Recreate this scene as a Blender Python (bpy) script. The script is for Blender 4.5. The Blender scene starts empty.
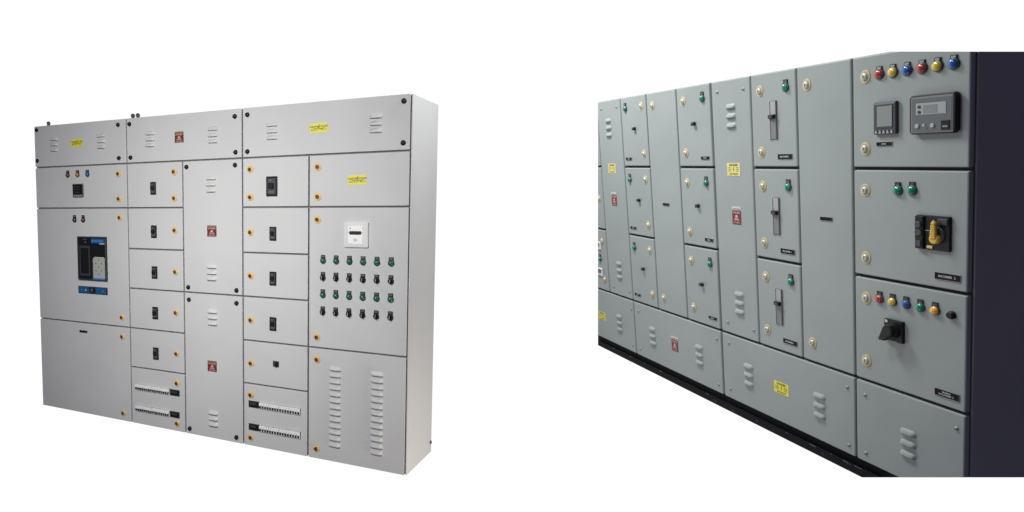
import bpy, bmesh, math
from mathutils import Matrix, Vector
S = bpy.context.scene
COL = S.collection
PI = math.pi

# ------------------------------------------------------------------ materials
MATS = {}
def mat(name, col, rough=.5, metal=0., spec=.5, bump=0., var=0., scale=60., coat=0.):
    m = bpy.data.materials.new(name); m.use_nodes = True
    nt = m.node_tree; b = nt.nodes['Principled BSDF']
    b.inputs['Base Color'].default_value = (*col, 1)
    b.inputs['Roughness'].default_value = rough
    b.inputs['Metallic'].default_value = metal
    b.inputs['Specular IOR Level'].default_value = spec
    b.inputs['Coat Weight'].default_value = coat
    if bump or var:
        geo = nt.nodes.new('ShaderNodeTexCoord')
        info = nt.nodes.new('ShaderNodeObjectInfo')
        add = nt.nodes.new('ShaderNodeVectorMath'); add.operation = 'ADD'
        nt.links.new(geo.outputs['Object'], add.inputs[0])
        nt.links.new(info.outputs['Location'], add.inputs[1])
    if bump:
        n = nt.nodes.new('ShaderNodeTexNoise'); n.inputs['Scale'].default_value = scale * 6
        n.inputs['Detail'].default_value = 3
        bp = nt.nodes.new('ShaderNodeBump'); bp.inputs['Strength'].default_value = bump
        bp.inputs['Distance'].default_value = .002
        nt.links.new(add.outputs[0], n.inputs['Vector'])
        nt.links.new(n.outputs['Fac'], bp.inputs['Height'])
        # broad gentle waviness of the sheet steel
        n3 = nt.nodes.new('ShaderNodeTexNoise'); n3.inputs['Scale'].default_value = 3.2
        n3.inputs['Detail'].default_value = 1
        bp2 = nt.nodes.new('ShaderNodeBump'); bp2.inputs['Strength'].default_value = .25
        bp2.inputs['Distance'].default_value = .02
        nt.links.new(add.outputs[0], n3.inputs['Vector'])
        nt.links.new(n3.outputs['Fac'], bp2.inputs['Height'])
        nt.links.new(bp.outputs[0], bp2.inputs['Normal'])
        nt.links.new(bp2.outputs[0], b.inputs['Normal'])
    if var:
        # mottled powder coat: fine speckle and faint handling marks
        n1 = nt.nodes.new('ShaderNodeTexNoise'); n1.inputs['Scale'].default_value = scale * 3
        n1.inputs['Detail'].default_value = 4; n1.inputs['Roughness'].default_value = .7
        n2 = nt.nodes.new('ShaderNodeTexNoise'); n2.inputs['Scale'].default_value = 2.3
        n2.inputs['Detail'].default_value = 5
        nt.links.new(add.outputs[0], n1.inputs['Vector']); nt.links.new(add.outputs[0], n2.inputs['Vector'])
        mx = nt.nodes.new('ShaderNodeMix'); mx.data_type = 'FLOAT'; mx.inputs[0].default_value = .5
        nt.links.new(n1.outputs['Fac'], mx.inputs[2]); nt.links.new(n2.outputs['Fac'], mx.inputs[3])
        mr = nt.nodes.new('ShaderNodeMapRange')
        mr.inputs['From Min'].default_value = .3; mr.inputs['From Max'].default_value = .7
        mr.inputs['To Min'].default_value = 1 - var; mr.inputs['To Max'].default_value = 1 + var
        nt.links.new(mx.outputs[0], mr.inputs['Value'])
        vm = nt.nodes.new('ShaderNodeVectorMath'); vm.operation = 'SCALE'
        vm.inputs[0].default_value = col
        nt.links.new(mr.outputs[0], vm.inputs['Scale'])
        nt.links.new(vm.outputs[0], b.inputs['Base Color'])
    MATS[name] = m
    return m
mat('paint_pale_grey', (.546, .553, .549), .55, spec=.35, bump=.12, var=.06)
mat('paint_mid_grey', (.282, .320, .313), .46, spec=.4, bump=.14, var=.085)
mat('gap_shade', (.055, .056, .06), .8, spec=.2)  # dark backing colour that deepens the shade in gaps
mat('pale_gap_shade', (.15, .15, .155), .8, spec=.2)  # paler backing colour for softer gap shade on the pale cabinet
mat('black_plastic', (.009, .009, .010), .42, spec=.28)
mat('dark_plastic', (.04, .045, .055), .4)
mat('mid_plastic', (.095, .105, .115), .45)
mat('slot_grey', (.17, .18, .185), .5)  # grey for handle slots, louvre slot shade and painted highlights
mat('grey_plastic', (.33, .34, .35), .5)
mat('white_plastic', (.84, .84, .83), .4)
mat('meter_case', (.66, .66, .65), .4)
mat('brass_ring', (.70, .47, .19), .4)
mat('brass_core', (.16, .06, .03), .4, metal=.3)
mat('cream_ring', (.60, .47, .15), .4)
mat('chrome', (.55, .55, .52), .34, metal=.35)
mat('zinc', (.30, .32, .31), .4, metal=.2)
mat('green_lens', (.0, .115, .045), .2, coat=.5)
mat('green_jade', (.0, .22, .13), .18, coat=.6)
mat('red_lens', (.36, .04, .03), .25, coat=.5)
mat('dark_red_lens', (.12, .03, .03), .35)
mat('dark_green_lens', (.01, .07, .035), .35)
mat('amber_lens', (.42, .14, .03), .3)
mat('orange_lens', (.80, .42, .04), .25, coat=.4)
mat('yellow_lens', (.62, .48, .06), .22, coat=.5)
mat('blue_lens', (.01, .10, .33), .2, coat=.5)
mat('yellow_sticker', (.74, .68, .06), .5)
mat('yellow_ink', (.13, .11, .012), .6)
mat('pale_sticker', (.66, .60, .22), .5)
mat('red_sticker', (.13, .024, .018), .5)
mat('pink_ink', (.62, .36, .34), .6)
mat('dull_header', (.20, .14, .08), .6)
mat('plate_black', (.008, .008, .009), .6, spec=.12)
mat('ctrl_face', (.105, .12, .128), .5)
mat('olive_ink', (.17, .16, .02), .6)
mat('plate_ink', (.52, .52, .50), .5)
mat('plate_frame', (.30, .33, .33), .4, metal=.2)
mat('lcd', (.20, .23, .21), .25)
mat('lcd_pale', (.36, .39, .40), .3)
mat('blue_panel', (.015, .085, .22), .35)
mat('light_blue', (.05, .25, .55), .4)
mat('pale_block', (.36, .38, .34), .5)
mat('handle_yellow', (.66, .45, .06), .35)
mat('handle_speck', (.35, .10, .02), .5)
mat('plinth_black', (.006, .008, .011), .75, spec=.12, bump=.15)
mat('scuff', (.10, .10, .11), .6)

# ------------------------------------------------------------------ mesh builder
# local frame of a cabinet: x to the right along the front, y into the cabinet, z up
class MB:
    def __init__(s):
        s.bm = bmesh.new(); s.mats = []
    def mi(s, m):
        if m not in s.mats: s.mats.append(m)
        return s.mats.index(m)
    def _fin(s, fs, m, smooth=False):
        k = s.mi(m)
        for f in fs: f.material_index = k; f.smooth = smooth
    def box(s, x0, x1, y0, y1, z0, z1, m, bev=0., seg=2):
        t = bmesh.new()
        vs = [t.verts.new((x, y, z)) for x in (x0, x1) for y in (y0, y1) for z in (z0, z1)]
        for q in ((0,1,3,2),(4,6,7,5),(0,4,5,1),(2,3,7,6),(0,2,6,4),(1,5,7,3)):
            t.faces.new([vs[i] for i in q])
        bmesh.ops.recalc_face_normals(t, faces=t.faces[:])
        if bev: bmesh.ops.bevel(t, geom=t.edges[:], offset=bev, segments=seg, affect='EDGES', profile=.5)
        s.add(t, m, False); return s
    def add(s, t, m, smooth=False):
        me = bpy.data.meshes.new('t'); t.to_mesh(me); t.free()
        n = len(s.bm.faces); s.bm.from_mesh(me); bpy.data.meshes.remove(me)
        s.bm.faces.ensure_lookup_table()
        s._fin(s.bm.faces[n:], m, smooth)
    def lathe(s, cx, cz, prof, m, seg=20, sx=1., sz=1., smooth=True):
        """prof: (radius, y) from the rear to the front; axis along y"""
        rings = []
        for r, y in prof:
            if r < 1e-6: rings.append([s.bm.verts.new((cx, y, cz))])
            else: rings.append([s.bm.verts.new((cx + sx*r*math.cos(2*PI*i/seg), y, cz + sz*r*math.sin(2*PI*i/seg))) for i in range(seg)])
        fs = []
        for a, b in zip(rings, rings[1:]):
            for i in range(seg):
                j = (i+1) % seg
                if len(b) == 1: fs.append(s.bm.faces.new((a[i], a[j], b[0])))
                elif len(a) == 1: fs.append(s.bm.faces.new((a[0], b[j], b[i])))
                else: fs.append(s.bm.faces.new((a[i], a[j], b[j], b[i])))
        if len(rings[-1]) > 1: fs.append(s.bm.faces.new(rings[-1]))
        s._fin(fs, m, smooth); 
        if len(rings[-1]) > 1: fs[-1].smooth = False
        return s
    def disc(s, cx, cz, r, y0, y1, m, seg=20, ch=.15):
        c = min(abs(y1-y0)*.5, r*ch)
        return s.lathe(cx, cz, [(r, y0), (r, y1+c), (r-c, y1)], m, seg, smooth=False)
    def dome(s, cx, cz, r, y0, h, m, seg=20, k=6):
        return s.lathe(cx, cz, [(r*math.cos(PI/2*i/k), y0-h*math.sin(PI/2*i/k)) for i in range(k)] + [(0, y0-h)], m, seg)
    def prism(s, pts, y0, y1, m, bev=0.):
        t = bmesh.new()
        a = [t.verts.new((x, y1, z)) for x, z in pts]; b = [t.verts.new((x, y0, z)) for x, z in pts]
        t.faces.new(a); t.faces.new(b[::-1]); n = len(pts)
        for i in range(n): t.faces.new((a[i], b[i], b[(i+1)%n], a[(i+1)%n]))
        bmesh.ops.recalc_face_normals(t, faces=t.faces[:])
        if bev: bmesh.ops.bevel(t, geom=t.edges[:], offset=bev, segments=2, affect='EDGES', profile=.5)
        s.add(t, m); return s
    def hood(s, cx, cz, w, h, d, m):
        """pressed louvre: bulges out towards its lower lip, rounded ends, open slot below"""
        nx, nz = 12, 6; g = []
        for i in range(nx+1):
            u = -1 + 2*i/nx; e = (1 - abs(u)**5)**.5 if abs(u) < 1 else 0
            col = []
            for j in range(nz+1):
                t = j/nz                       # 0 top .. 1 lower lip
                y = -d * e * math.sin(min(1, t*1.15)*PI/2)**.8
                top = h/2 - h*.35*(1-e)
                col.append(s.bm.verts.new((cx+u*w/2, y, cz + top - (top + h/2)*t)))
            g.append(col)
        fs = [s.bm.faces.new((g[i][j], g[i][j+1], g[i+1][j+1], g[i+1][j])) for i in range(nx) for j in range(nz)]
        s._fin(fs, m, True)
        # lip turned under, then a grey strip painting the slot's shade on the sheet
        fs = []
        for i in range(nx):
            a, b = g[i][-1], g[i+1][-1]
            c = s.bm.verts.new((b.co.x, b.co.y*.35, b.co.z-.0005)); d_ = s.bm.verts.new((a.co.x, a.co.y*.35, a.co.z-.0005))
            fs.append(s.bm.faces.new((a, d_, c, b)))
        s._fin(fs, m)
        s.box(cx-w*.42, cx+w*.42, -.0006, .001, cz-h/2-h*.05, cz-h/2+.002, 'slot_grey')
        return s
    def text(s, body, cx, cz, size, y, m, xs=1.):
        cu = bpy.data.curves.new('t', 'FONT'); cu.body = body; cu.size = size; cu.align_x = 'CENTER'; cu.align_y = 'CENTER'
        cu.resolution_u = 2; cu.extrude = .0002; cu.offset = size*.02
        o = bpy.data.objects.new('t', cu); COL.objects.link(o)
        dg = bpy.context.evaluated_depsgraph_get()
        me = bpy.data.meshes.new_from_object(o.evaluated_get(dg))
        me.transform(Matrix(((xs,0,0,cx),(0,0,-1,y),(0,1,0,cz),(0,0,0,1))))
        n = len(s.bm.faces); s.bm.from_mesh(me); s.bm.faces.ensure_lookup_table(); s._fin(s.bm.faces[n:], m)
        bpy.data.objects.remove(o); bpy.data.curves.remove(cu); bpy.data.meshes.remove(me)
        return s
    def mesh(s, name):
        me = bpy.data.meshes.new(name); s.bm.to_mesh(me); s.bm.free()
        for m in s.mats: me.materials.append(MATS[m])
        return me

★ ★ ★

- _YOUR TASK_
Restate the data word for word from its first line through the line with "PI = math.pi", leaving out any picture along the way.

- _EXERCISE ANSWER_
Recreate this scene as a Blender Python (bpy) script. The script is for Blender 4.5. The Blender scene starts empty.
import bpy, bmesh, math
from mathutils import Matrix, Vector
S = bpy.context.scene
COL = S.collection
PI = math.pi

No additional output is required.